SCOTT JEFFERS / TRAVELER – Winds Of Ksar Ghilane

Scott Jeffers Traveler 2014

SCOTT JEFFERS / TRAVELER –
Winds Of Ksar Ghilane

From Arizona to the great wide open, folk-rock’s globetrotter ties invisible sonic threads to weave an arresting tapestry.

A journey must mean measuring a physical distance for Scott Jeffers, his overseas voyages covering half the globe, so there’s purely empirical influences in the folk-rock pieces the American artist has been composing for more than two decades now. His ensemble’s albums don’t concentrate on a particular place, though, and when each of the platters reflects a part of a single trip, it’s only to expose the non-apparent links between various cultures. That’s why “Winds Of Ksar Ghilane” which traverses through the triple T’s of Tunisia, Turkey and Transylvania will create a logically whole, if stylistically scattered, image.

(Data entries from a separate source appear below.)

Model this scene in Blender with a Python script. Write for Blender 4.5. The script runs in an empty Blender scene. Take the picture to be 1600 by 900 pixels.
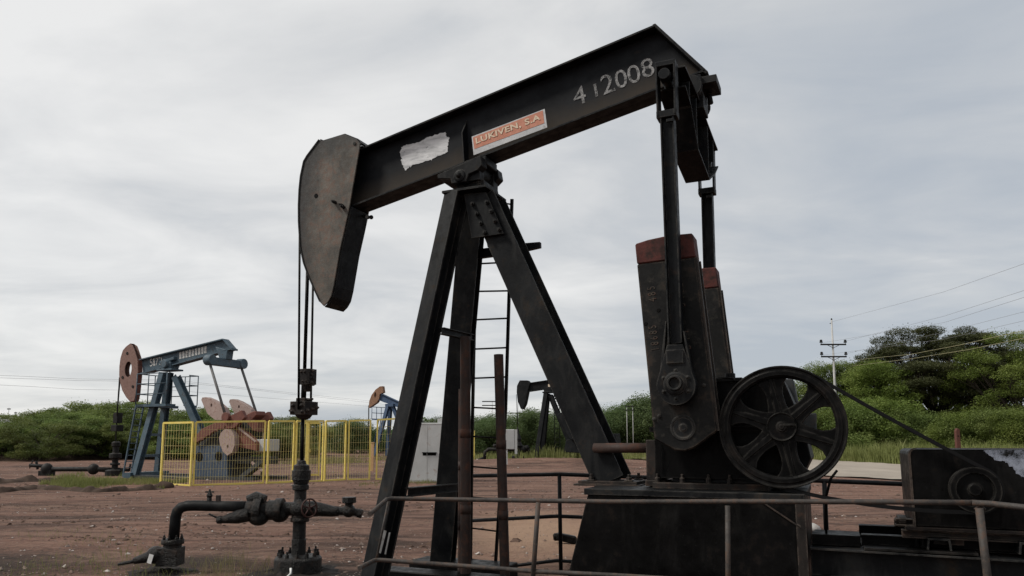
import bpy, bmesh, math, random
from mathutils import Vector, Matrix, noise
R = math.radians
rnd = random.Random(7)
S = bpy.context.scene
COL = S.collection

# ------------------------------------------------------------------ camera, sky, sun
F, CX, CY, PITCH, H, YAW = 1155.6, 800.0, 558.0, R(6.5), 1.65, R(23.6)
cam = bpy.data.cameras.new('camera')
cam.lens = 26; cam.sensor_width = 36; cam.shift_y = (CY-450)/1600.0
cam.clip_start = .05; cam.clip_end = 9000
co = bpy.data.objects.new('camera', cam); COL.objects.link(co)
co.location = (0, 0, H); co.rotation_euler = (R(90)+PITCH, 0, 0)
S.camera = co

SUN_AZ, SUN_EL = R(-104), R(48)       # azimuth measured from +Y towards +X
sd = Vector((math.sin(SUN_AZ)*math.cos(SUN_EL), math.cos(SUN_AZ)*math.cos(SUN_EL), math.sin(SUN_EL)))
W = bpy.data.worlds.new('World'); S.world = W; W.use_nodes = True
def world():
    nt = W.node_tree; nt.nodes.clear(); L = nt.links
    N_ = lambda t, **k: mk(nt, t, **k)
    out = N_('ShaderNodeOutputWorld'); bg = N_('ShaderNodeBackground'); bg.inputs['Strength'].default_value = .1
    sky = N_('ShaderNodeTexSky'); sky.sky_type = 'NISHITA'; sky.sun_disc = False
    sky.sun_elevation = SUN_EL; sky.sun_rotation = SUN_AZ
    tc = N_('ShaderNodeTexCoord'); sep = N_('ShaderNodeSeparateXYZ'); L.new(tc.outputs['Generated'], sep.inputs[0])
    zc = math_(nt, 'MAXIMUM', sep.outputs[2], .0); zc = math_(nt, 'ADD', zc, .16)
    px = math_(nt, 'DIVIDE', sep.outputs[0], zc); py = math_(nt, 'DIVIDE', sep.outputs[1], zc)
    cmb = N_('ShaderNodeCombineXYZ'); L.new(px, cmb.inputs[0]); L.new(py, cmb.inputs[1])
    def ns(scale, rot, sc, detail, dist):
        m = N_('ShaderNodeMapping'); m.inputs['Rotation'].default_value = (0, 0, rot); m.inputs['Scale'].default_value = sc
        L.new(cmb.outputs[0], m.inputs[0])
        n = N_('ShaderNodeTexNoise'); n.inputs['Scale'].default_value = scale; n.inputs['Detail'].default_value = detail
        n.inputs['Distortion'].default_value = dist; n.inputs['Roughness'].default_value = .55
        L.new(m.outputs[0], n.inputs['Vector']); return n.outputs['Fac']
    a = ns(.40, .95, (1, 1.35, 1), 7, .5); b = ns(1.4, 1.0, (.95, 1.5, 1), 7, .5)
    mix = math_(nt, 'ADD', math_(nt, 'MULTIPLY', a, .6), math_(nt, 'MULTIPLY', b, .4))
    mix = math_(nt, 'ADD', math_(nt, 'MULTIPLY', math_(nt, 'SUBTRACT', mix, .5), 1.5), .5)
    # brighter cloud round the sun
    vm = N_('ShaderNodeVectorMath', operation='DOT_PRODUCT'); L.new(tc.outputs['Generated'], vm.inputs[0])
    vm.inputs[1].default_value = Vector((sd.x, sd.y, sd.z*.6)).normalized()
    glow = math_(nt, 'MULTIPLY', math_(nt, 'ADD', vm.outputs['Value'], 1.0), .5)
    lum = math_(nt, 'ADD', mix, math_(nt, 'MULTIPLY', math_(nt, 'SUBTRACT', glow, .62), .36))
    rp = N_('ShaderNodeValToRGB'); e = rp.color_ramp.elements
    e[0].position = .26; e[0].color = (4.9, 5.3, 5.8, 1); e[1].position = .68; e[1].color = (8.95, 8.9, 8.75, 1)
    m1 = rp.color_ramp.elements.new(.42); m1.color = (6.15, 6.35, 6.55, 1)
    m2 = rp.color_ramp.elements.new(.53); m2.color = (7.45, 7.5, 7.5, 1)
    L.new(lum, rp.inputs[0])
    mx = N_('ShaderNodeMixRGB'); mx.inputs[0].default_value = .9
    L.new(sky.outputs[0], mx.inputs[1]); L.new(rp.outputs[0], mx.inputs[2])
    L.new(mx.outputs[0], bg.inputs['Color']); L.new(bg.outputs[0], out.inputs[0])
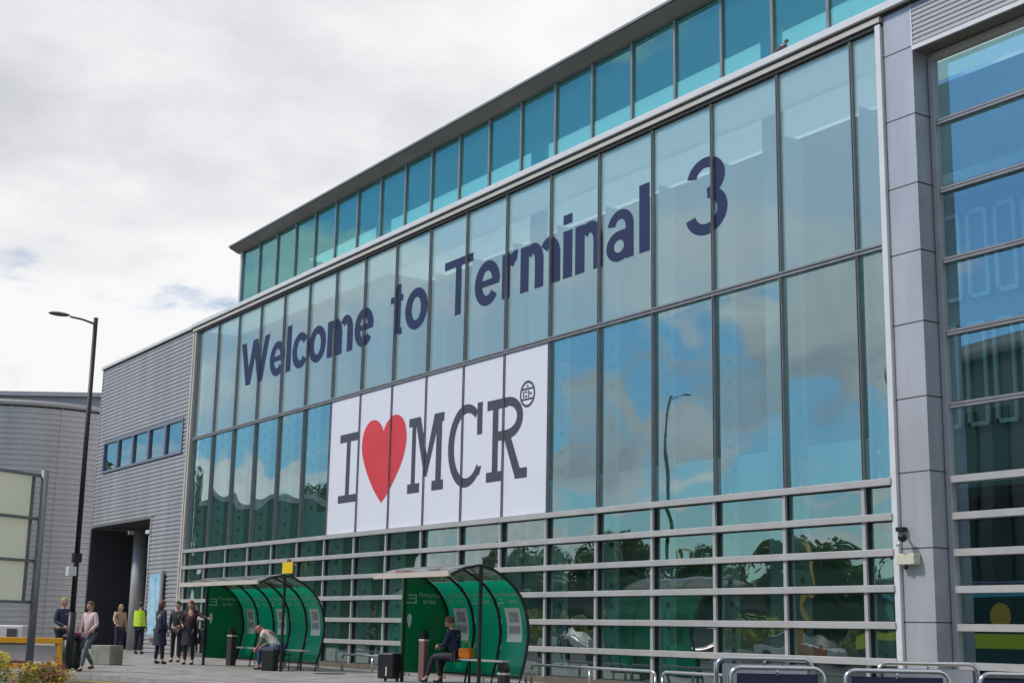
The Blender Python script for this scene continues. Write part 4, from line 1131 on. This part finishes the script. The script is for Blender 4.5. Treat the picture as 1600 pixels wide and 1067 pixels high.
MB().box(-36, 30, -6, 6, 0, 5.2).build('wall', m_conc, lw); MB().box(-36.5, 30.5, -6.4, 6.4, 5.2, 5.6).build('roof', m_rib, lw)
for i in range(22): MB().box(-34 + i * 2.9, -32.2 + i * 2.9, 6.003, 6.02, 1.2, 3.6).build('window', m_dk0, lw)
hg = MB(); rh = random.Random(4)
for i in range(9000):
    t = rh.random(); p = Vector((-108 + 60 * t, -16 - 22 * t, -.1)) + Vector((rh.gauss(0, .7), rh.gauss(0, .7), rh.random() ** .7 * (1.9 + .5 * math.sin(t * 60))))
    u = Vector((rh.gauss(0, 1), rh.gauss(0, 1), rh.gauss(0, .6))).normalized(); v = u.cross(Vector((rh.random(), rh.random(), 1))).normalized(); q = .25 * (.6 + .8 * rh.random())
    hg.face([p - u * q, p - v * q * .6, p + u * q, p + v * q * .6])
o = hg.build('hedge', mat('hedge_leaf', (.12, .17, .03), .6, col2=(.30, .36, .05), vscale=1.2, trans=((.35, .42, .06), .45)), recalc=False); tag(o, 'long leafy hedge along the far side of the road, mirrored in the low panes', 'hedge')
# patrol coach across the road, mirrored low on the right
m_lime = mat('lime_paint', (.80, .92, .01), .35); m_dk = mat('coach_glass', (.012, .03, .03), .12); m_teal = mat('teal_disc', (.02, .42, .30), .4); m_lb = mat('light_blue', (.10, .45, .70), .4)
def coach(loc, rz, label):
    e = empty('coach', loc, rz, label, 'coach')
    MB().box(-5, 5, -1.2, 1.2, .35, 2.95).build('body', mat('coach_dark', (.02, .045, .045), .3), e, .12)
    MB().box(-5.0, 5.0, 1.205, 1.215, .95, 1.38).build('lime_band', m_lime, e)
    MB().box(-4.2, 4.9, 1.205, 1.216, 2.50, 2.66).build('blue_band', m_lb, e)
    for i in range(6): MB().box(-4.6 + i * 1.55, -3.2 + i * 1.55, 1.206, 1.217, 1.5, 2.42).build('window', m_dk, e, .02)
    for xx in (-3.2, 3.4):
        for yy in (-1.0, 1.0): MB().tube([(xx, yy - .18, .48), (xx, yy + .18, .48)], .48, 20).build('wheel', m_black, e)
    b = MB().tube([(-.3, 1.22, 1.90), (-.3, 1.24, 1.90)], .42, 20); b.build('round_emblem', mat('emblem_yellow', (.72, .45, .02), .4), e)
    b = MB().tube([(-4.0, 1.22, 1.95), (-4.0, 1.24, 1.95)], .30, 20); b.build('round_emblem', m_teal, e)
def car(loc, rz, col, label):
    e = empty('parked_car', loc, rz, label, 'car', 'cars parked across the road')
    m_ = mat('car_paint_%d' % len(_mc), col, .25); _mc[label] = m_
    lo = [(-2.1, .30), (2.1, .30), (2.15, .62), (1.95, .82), (1.15, .92), (-1.75, .98), (-2.12, .85), (-2.15, .5)]
    MB().prism(lo, lambda p: (p[0], -.85, p[1]), lambda p: (p[0], .85, p[1])).build('body', m_, e, .06)
    MB().prism([(1.1, .93), (-1.7, .985), (-1.3, 1.42), (.25, 1.44)], lambda p: (p[0], -.80 + (p[1] - .93) * .35, p[1]), lambda p: (p[0], .80 - (p[1] - .93) * .35, p[1])).build('window', m_dk0, e, .03)
    MB().prism([(-1.32, 1.425), (.27, 1.445), (.1, 1.49), (-1.15, 1.48)], lambda p: (p[0], -.60, p[1]), lambda p: (p[0], .60, p[1])).build('roof', m_, e, .02)
    for xx in (-1.3, 1.35):
        for yy in (-.78, .78): MB().tube([(xx, yy - .1, .31), (xx, yy + .1, .31)], .31, 16).build('wheel', m_black, e)
    for yy in (-.6, .6): MB().box(2.12, 2.17, yy - .15, yy + .15, .62, .74).build('headlight', m_lamp, e)
car((-44, -8.2, -.12), 0, (.65, .66, .68), 'silver parked car, nearest of those mirrored in the low panes')
car((-52, -8.0, -.12), R(180), (.25, .02, .02), 'dark red parked car mirrored in the low panes')
car((-61, -8.4, -.12), 0, (.75, .75, .74), 'white parked car mirrored below the banner')
car((-70, -8.1, -.12), R(180), (.03, .05, .14), 'navy parked car, farthest of those mirrored in the low panes')
coach((-27.5, -.9, -.12), 0, 'lime striped dark coach mirrored in the lower right panes')
yp = empty('height_post', (-36.9, -1.6, -.12), 0, 'slim yellow post mirrored beside the coach', 'post')
MB().tube([(0, 0, 0), (0, 0, 4.4)], .09, 10).build('post', m_yel, yp); MB().box(-.2, .2, -.2, .2, 0, .9).build('base', mat('orange_paint', (.6, .16, .01), .5), yp, .02)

Driven by the band leader’s violin and embellished by an array of ethnic instruments, the eleven pieces on display are adventurous enough to keep even the most geographically indifferent listener always focused on what’s going on here. So while “Gypsy Bird” starts the intercontinental trek rather plaintively before building the momentum, Jeffers’ fiddle whipping the tune into a frenzy, csárdás-way, and Tyler Mount’s guitar adding incendiary Django-esque filigree to it, the unhurried drift of “All The Way To The Moon” finds Scott waxing lyrical and accompanying himself on mesmeric mélange of oud and banjo – set against sharp riffs – and letting his soft voice disappear in the desert ether. There, among the dunes, the orchestral grandeur of “Cows Of Kilyos” fills the Eastern-flavored air, yet the relentless beat of “If You’re Not Livin'” takes the story across the Atlantic where Appalachian trance rules the hoedown den, and the dance groove which permeates “American Boy (Persian Girl)” strengthens the bond of two worlds, Old and New one – as does the heavy blues “Vessel” that paints arabesques over Delta despair.

Totally unexpected, then, is the emergence of “Show Me A Sign” whose stark, piano-propelled spirituality opens a previously concealed aspect to Scott’s oeuvre – unlike the record’s melisma-smeared title track and the twangy “Tunis Bazaar” which represent the gist of Jeffers’ creative method or “Hitch The Wagon” which forays into the Balkans to see the Roma roam free. That’s what the catchy melody of “Long Road” seems to celebrate – this journey measuring a physical distance on your soles and fathoming your soul. A paean to never standing still, “Winds” are as fantastically real as it gets.